A soulful family portrait and 10:25 minute short-film that will leave you pondering heritage and fatherhood while your feet start to boogie.


Upon making waves in UK’s RnB scene with his self-produced Ep Raw Volumes 1 and 2, Nigerian born producer and singer-songwriter Azekel (Azekel Adesuyi) shares Chapter 1 (Family) and Chapter 2 (Mental Health) of the short film accompanying his debut Album Our Father, set for release this May.

Tracks composing Chapter 1—Don't Wake The Babies, Can We Have Fun (In This House Tonight)?, Black Is Beauty (Daughters)—and Chapter 2—Pyramids & Starships, Loading, and Hollow—have the temper of an RnB jam and cathartic levity of a lullaby. Perhaps the sum up of a childhood filled with Fela Kuti, Whitney Houston, Marvin Gaye, but also genre-crossing collaborations with artists including the likes of Massive Attack and Gorillaz?

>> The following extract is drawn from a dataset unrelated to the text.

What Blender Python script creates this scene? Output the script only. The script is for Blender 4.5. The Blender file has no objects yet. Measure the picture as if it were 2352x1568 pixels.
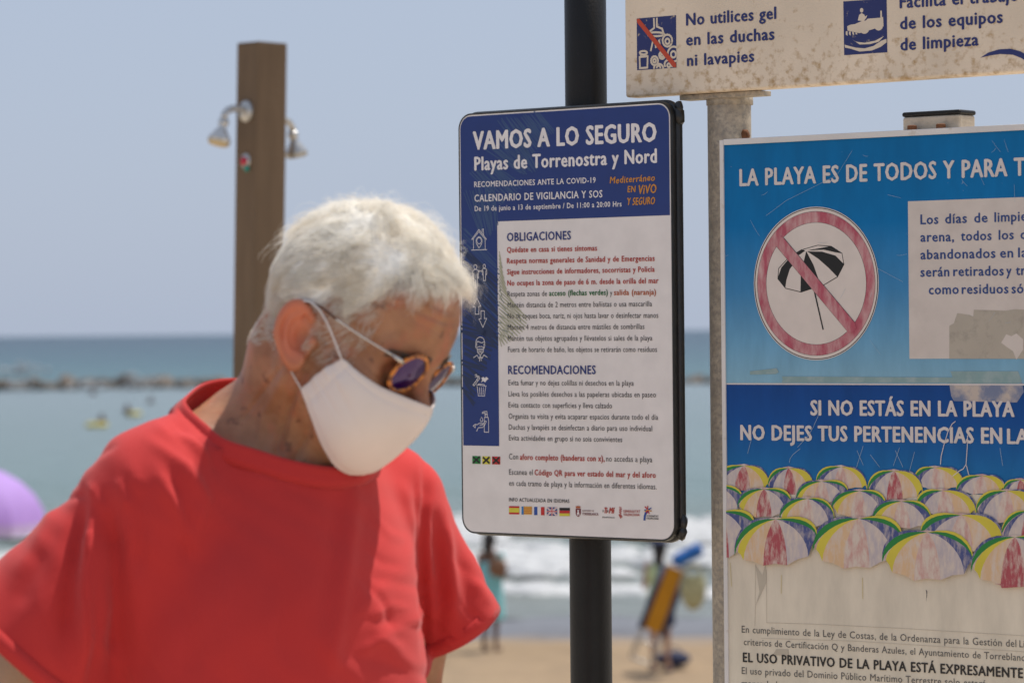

"The film shows my story as a young black father. The first chapter tells where I'm currently at, learning my identity as a young family man, but also as a black man faced with teaching my kids to embrace who they are,” Azekel explains. “We also wanted to show a new take on Black Britain, different than what we're used to seeing in music videos.” Video director Alex Motlhabane tells us. Indeed the visual narrative resulting from their collaboration is nothing short of picturesque, the main reference for the portrait section being the works of Malick Sidibe & Seydou Keita. “I was looking at a lot of work by black and African photographers from the 1960s and  70s at the time and that bled through all aspects of the films. Olan Collardy (Director of Photography) brought his own flair to it and turned the ideas into consistent looks.”


I was looking at a lot of work by black and African photographers from the 1960s and 70s
— Alex Motlhabane

But there is more to come. Azekel plans on releasing the final chapter of his project in the near future and we are certainly excited to find out where his sound and lyrics will take us next!

Being a great father is like being a great musician it takes practice.